JOHANNA SÄLLSTRÖM: IN MEMORIUM

JOHANNA SÄLLSTRÖM:

30 December 1974 - 13 February 2007

Johanna Maria Ellinor Berglund-Sällström (born Johanna Maria Ellinor Berglund in Stockholm) worked as an actress for more than 15 years before committing suicide at her home in Malmö on 13 February 2007.

Her first stage appearance was in A Midsummer Night's Dream, in Hudiksvall, at the age of 15.

She became famous in Sweden in the 1990s after portraying the teenage girl Victoria Bärnsten in the soap opera Tre kronor. Thereafter she appeared in numerous productions, and received a Guldbagge Award for best female actress in 1998. Later that same year, unable to cope with her new-found celebrity, she took a break from filming and moved to Copenhagen, Denmark, where she worked in a café.

In 2000 she returned to Sweden to continue her acting career. If she had wanted to disappear and be forgotten about, she had very much achieved that.

Johanna married Albin Sällström in 2000; they were divorced in 2002, about a year after the birth of their daughter Talula.

In 2004 Johanna and Talula narrowly escaped death in the 2004 tsunami while vacationing in Thailand. Johanna clung desperately to a tree with one arm and to her daughter with her other arm.

She did not enjoy the success of previous years until she won the role of police agent Linda Wallander in the Swedish TV series Wallander, which brought her career and financial success again.
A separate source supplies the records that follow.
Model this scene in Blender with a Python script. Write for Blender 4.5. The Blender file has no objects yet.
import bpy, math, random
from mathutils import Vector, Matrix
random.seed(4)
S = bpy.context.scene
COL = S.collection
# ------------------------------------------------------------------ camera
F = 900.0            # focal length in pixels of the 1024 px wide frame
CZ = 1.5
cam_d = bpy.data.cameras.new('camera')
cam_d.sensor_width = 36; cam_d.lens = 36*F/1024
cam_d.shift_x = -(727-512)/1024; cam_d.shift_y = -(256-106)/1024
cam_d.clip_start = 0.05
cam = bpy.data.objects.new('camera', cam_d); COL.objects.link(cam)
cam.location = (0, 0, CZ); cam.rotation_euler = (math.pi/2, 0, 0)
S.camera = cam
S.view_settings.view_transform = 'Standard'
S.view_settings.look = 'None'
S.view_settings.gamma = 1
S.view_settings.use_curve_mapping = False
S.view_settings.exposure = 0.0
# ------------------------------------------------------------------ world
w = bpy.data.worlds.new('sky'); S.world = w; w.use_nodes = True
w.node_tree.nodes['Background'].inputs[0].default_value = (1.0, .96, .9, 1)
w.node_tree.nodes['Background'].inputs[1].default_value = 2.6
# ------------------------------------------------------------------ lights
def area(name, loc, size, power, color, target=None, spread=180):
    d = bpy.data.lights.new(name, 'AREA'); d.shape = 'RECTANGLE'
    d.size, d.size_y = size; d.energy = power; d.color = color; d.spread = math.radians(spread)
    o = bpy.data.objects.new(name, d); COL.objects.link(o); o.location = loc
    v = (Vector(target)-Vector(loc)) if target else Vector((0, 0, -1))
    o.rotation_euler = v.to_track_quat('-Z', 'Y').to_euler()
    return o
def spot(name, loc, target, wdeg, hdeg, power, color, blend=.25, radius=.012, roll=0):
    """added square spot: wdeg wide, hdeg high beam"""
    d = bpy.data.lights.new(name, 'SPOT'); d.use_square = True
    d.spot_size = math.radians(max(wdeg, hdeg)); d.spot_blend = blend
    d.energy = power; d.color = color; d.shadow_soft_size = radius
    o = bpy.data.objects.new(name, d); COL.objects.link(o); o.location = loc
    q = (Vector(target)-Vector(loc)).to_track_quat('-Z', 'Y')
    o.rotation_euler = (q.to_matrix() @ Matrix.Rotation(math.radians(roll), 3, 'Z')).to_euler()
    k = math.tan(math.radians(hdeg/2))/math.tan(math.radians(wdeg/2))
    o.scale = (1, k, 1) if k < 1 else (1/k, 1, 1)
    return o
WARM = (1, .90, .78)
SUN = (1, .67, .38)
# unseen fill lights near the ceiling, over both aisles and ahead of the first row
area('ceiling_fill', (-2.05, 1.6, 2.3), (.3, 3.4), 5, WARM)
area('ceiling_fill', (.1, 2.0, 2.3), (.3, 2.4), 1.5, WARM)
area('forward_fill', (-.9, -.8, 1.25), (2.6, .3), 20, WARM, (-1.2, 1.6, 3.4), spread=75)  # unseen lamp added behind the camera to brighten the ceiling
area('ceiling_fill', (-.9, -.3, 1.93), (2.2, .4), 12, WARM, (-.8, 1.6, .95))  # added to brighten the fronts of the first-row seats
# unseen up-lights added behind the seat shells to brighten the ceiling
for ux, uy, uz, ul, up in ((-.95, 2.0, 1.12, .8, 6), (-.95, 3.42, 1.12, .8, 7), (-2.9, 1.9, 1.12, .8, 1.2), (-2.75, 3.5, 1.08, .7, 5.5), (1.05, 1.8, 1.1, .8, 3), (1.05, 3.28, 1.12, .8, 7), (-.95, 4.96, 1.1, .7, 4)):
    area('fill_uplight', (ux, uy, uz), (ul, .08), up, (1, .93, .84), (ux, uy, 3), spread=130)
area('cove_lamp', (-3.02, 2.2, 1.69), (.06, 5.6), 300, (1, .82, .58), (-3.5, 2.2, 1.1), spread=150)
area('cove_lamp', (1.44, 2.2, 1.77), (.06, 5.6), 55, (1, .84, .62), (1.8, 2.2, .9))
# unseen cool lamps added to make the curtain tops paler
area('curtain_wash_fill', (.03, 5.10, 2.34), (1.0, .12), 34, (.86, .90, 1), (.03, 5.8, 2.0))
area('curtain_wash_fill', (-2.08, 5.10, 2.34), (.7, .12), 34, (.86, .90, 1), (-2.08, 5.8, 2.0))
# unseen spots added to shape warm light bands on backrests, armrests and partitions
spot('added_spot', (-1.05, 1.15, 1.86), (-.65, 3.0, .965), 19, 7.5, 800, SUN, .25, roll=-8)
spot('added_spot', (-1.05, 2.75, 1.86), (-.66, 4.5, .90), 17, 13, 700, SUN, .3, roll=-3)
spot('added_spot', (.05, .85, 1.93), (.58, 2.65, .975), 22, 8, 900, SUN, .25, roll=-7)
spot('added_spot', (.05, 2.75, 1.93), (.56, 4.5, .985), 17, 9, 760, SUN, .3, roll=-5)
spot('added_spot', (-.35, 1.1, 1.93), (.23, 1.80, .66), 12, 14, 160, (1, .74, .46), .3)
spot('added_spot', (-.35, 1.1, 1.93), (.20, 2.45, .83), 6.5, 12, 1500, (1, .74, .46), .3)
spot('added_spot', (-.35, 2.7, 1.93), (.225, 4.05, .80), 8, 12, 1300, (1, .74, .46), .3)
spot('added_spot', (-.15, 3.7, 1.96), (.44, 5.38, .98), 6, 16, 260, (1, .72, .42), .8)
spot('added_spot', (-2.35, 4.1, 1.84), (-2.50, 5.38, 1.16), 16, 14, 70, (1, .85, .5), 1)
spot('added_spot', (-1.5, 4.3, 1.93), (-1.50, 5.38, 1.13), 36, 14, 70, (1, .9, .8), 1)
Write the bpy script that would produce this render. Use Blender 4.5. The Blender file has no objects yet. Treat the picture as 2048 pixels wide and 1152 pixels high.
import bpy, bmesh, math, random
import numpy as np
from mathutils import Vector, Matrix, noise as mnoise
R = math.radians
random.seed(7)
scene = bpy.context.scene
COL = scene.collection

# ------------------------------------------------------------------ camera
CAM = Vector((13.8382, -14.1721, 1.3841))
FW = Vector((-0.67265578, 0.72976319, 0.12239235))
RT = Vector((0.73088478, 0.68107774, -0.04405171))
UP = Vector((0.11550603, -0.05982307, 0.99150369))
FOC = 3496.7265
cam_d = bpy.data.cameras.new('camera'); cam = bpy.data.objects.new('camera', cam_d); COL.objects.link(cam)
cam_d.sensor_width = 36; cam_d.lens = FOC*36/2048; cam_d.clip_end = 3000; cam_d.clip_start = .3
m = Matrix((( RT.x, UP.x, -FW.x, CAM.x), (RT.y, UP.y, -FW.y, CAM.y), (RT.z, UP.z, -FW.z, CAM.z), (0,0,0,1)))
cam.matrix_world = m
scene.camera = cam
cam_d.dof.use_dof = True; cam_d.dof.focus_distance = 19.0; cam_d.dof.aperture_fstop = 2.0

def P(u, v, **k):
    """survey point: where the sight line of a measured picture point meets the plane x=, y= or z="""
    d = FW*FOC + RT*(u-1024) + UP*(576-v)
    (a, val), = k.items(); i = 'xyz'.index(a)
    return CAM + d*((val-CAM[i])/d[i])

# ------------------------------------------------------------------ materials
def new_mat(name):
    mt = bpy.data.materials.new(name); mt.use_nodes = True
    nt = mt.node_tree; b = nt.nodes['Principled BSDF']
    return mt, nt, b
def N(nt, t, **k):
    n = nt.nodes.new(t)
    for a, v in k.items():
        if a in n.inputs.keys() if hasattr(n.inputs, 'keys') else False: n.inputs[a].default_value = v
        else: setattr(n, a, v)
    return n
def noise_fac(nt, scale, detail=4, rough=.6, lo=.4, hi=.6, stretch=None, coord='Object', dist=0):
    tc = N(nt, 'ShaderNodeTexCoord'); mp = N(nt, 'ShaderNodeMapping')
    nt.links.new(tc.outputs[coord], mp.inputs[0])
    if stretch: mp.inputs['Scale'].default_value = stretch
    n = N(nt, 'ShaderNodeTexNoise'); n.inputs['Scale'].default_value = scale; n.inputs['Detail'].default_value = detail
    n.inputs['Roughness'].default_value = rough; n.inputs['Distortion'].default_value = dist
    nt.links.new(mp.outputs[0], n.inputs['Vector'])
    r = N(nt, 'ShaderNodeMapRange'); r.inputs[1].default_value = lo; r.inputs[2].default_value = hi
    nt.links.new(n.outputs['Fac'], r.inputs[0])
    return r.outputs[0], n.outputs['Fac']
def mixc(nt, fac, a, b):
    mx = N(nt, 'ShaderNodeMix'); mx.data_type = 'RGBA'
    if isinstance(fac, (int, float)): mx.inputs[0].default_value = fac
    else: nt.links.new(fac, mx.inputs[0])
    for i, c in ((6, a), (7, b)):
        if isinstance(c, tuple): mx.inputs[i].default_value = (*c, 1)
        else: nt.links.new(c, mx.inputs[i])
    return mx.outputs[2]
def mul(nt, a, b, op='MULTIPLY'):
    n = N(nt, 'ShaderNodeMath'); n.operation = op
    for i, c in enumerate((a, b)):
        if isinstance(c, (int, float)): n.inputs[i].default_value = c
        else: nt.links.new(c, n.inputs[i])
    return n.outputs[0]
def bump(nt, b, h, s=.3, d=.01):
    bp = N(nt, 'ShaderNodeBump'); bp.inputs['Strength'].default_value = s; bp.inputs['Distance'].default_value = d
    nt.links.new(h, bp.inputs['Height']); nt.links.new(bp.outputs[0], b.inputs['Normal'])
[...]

She became internationally known for her role in the series, based on Henning Mankell's books about Kurt Wallander, the first season airing in 2005 and 2006.

Her last role was in an Ystad theatre production of Anton Chekhov's play The Seagull, which she left prematurely due to illness.

Sällström was found dead in her home in Malmö shortly before midnight on 13 February 2007. She had recently been released from a psychiatric unit where she had been receiving treatment for depression. The cause of her death was suicide, believed to have been triggered by the 2004 Tsunami.

However, this was only the final, devastating precipitous psychological decline she suffered in a life-long battle with depression. She had stated in an interview in 2006 with the editor of the magazine Tove, "I always thought I would be dead at the age of thirty." Already battered and weakened by years of mental illness, the tsunami shattered her fragile psyche, culminating in her overdose of sleeping pills at the age of 32. She had made it past 30, but it could be said that her death was a self-fulfilling prophecy.

After her death Henning Mankell was unable to write the last two novels of his projected Linda Wallander trilogy as his grief and guilt were too great.